Spousal support is characterized by the amount of support, the duration of support and the jurisdiction of the Court over the issue of support. The court has great latitude and discretion in determining spousal support; however, the court will examine the totality of the relationship when making its final decision. In marriages of ten years or less, support is commonly granted for half the length of the marriage. In divorces of marriages that are more than ten years – by statute, considered a lengthy marriage – the court will generally not create a future date of termination of spousal support or jurisdiction over spousal support.

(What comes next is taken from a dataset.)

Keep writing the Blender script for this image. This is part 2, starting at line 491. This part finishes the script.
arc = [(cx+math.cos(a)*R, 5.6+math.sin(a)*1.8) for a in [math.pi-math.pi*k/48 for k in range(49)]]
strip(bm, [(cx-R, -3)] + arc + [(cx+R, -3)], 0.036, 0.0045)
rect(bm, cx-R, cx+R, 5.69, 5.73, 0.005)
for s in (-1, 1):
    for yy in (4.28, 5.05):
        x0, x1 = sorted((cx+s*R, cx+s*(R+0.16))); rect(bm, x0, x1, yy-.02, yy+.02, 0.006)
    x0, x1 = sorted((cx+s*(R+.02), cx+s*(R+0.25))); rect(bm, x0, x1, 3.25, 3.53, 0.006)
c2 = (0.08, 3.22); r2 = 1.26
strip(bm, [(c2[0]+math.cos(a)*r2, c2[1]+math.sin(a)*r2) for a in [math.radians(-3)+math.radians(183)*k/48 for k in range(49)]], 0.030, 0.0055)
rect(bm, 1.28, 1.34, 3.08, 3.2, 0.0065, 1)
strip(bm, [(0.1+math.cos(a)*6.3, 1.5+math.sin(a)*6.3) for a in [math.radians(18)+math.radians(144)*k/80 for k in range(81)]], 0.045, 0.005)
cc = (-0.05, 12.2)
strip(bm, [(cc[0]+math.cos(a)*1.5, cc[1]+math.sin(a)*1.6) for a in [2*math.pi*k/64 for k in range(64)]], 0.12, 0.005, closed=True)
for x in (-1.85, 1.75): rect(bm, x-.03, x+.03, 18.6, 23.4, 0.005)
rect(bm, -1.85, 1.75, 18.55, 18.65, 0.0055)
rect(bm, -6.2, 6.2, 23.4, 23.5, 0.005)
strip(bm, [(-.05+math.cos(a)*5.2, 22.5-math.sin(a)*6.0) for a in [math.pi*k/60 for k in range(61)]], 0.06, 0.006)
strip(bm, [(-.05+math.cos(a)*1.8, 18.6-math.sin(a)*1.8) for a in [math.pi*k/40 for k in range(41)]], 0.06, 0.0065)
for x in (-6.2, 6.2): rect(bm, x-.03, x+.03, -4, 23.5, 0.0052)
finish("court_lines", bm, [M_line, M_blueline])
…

Determining Alimony Under California Law

In California, state law give the courts a great deal of discretion in determining if an award of spousal support is appropriate, and if so, how much and for how long. A couple may agree between themselves on temporary or permanent spousal support. Otherwise, your attorney will help you document the various factors that go into the court's decision on the amount and duration of support; these may include:

  • Whether the earning capacity of each divorcing spouse is enough to maintain the standard of living enjoyed during the marriage
  • What marketable skills the party applying for support possesses, the current demand for those skills in the marketplace, or the amount of time and the cost of education or job training to develop those skills or to acquire a new set of marketable skills
  • How much the person requesting support gave up in current and future earning capacity as a result of leaving the workforce to perform domestic duties, such as caring for the home and raising children
  • How much the supported spouse contributed to the supporting spouse's career and earning capability, for example, by providing for the family while the other was attending school to obtain a college degree or professional certification
  • Whether the supporting party is capable of paying alimony, based on earnings, unearned income, assets, and lifestyle
  • The needs of each party, in accordance with the standard of living while married
  • The age and health of each party
  • The assets and obligations of each party, including assets separate from community property
  • How long the couple were married
  • The ability of the supported party with child custody to work outside the home; without a significant negative impact on the children
  • Whether there is any documented history of domestic violence
  • The tax consequences to each party
  • How much time will be reasonably needed for the party being supported to become self-supporting

Your interests are best served by having a skilled and experienced attorney work up the arguments that support your interests and present a well-document case to the court.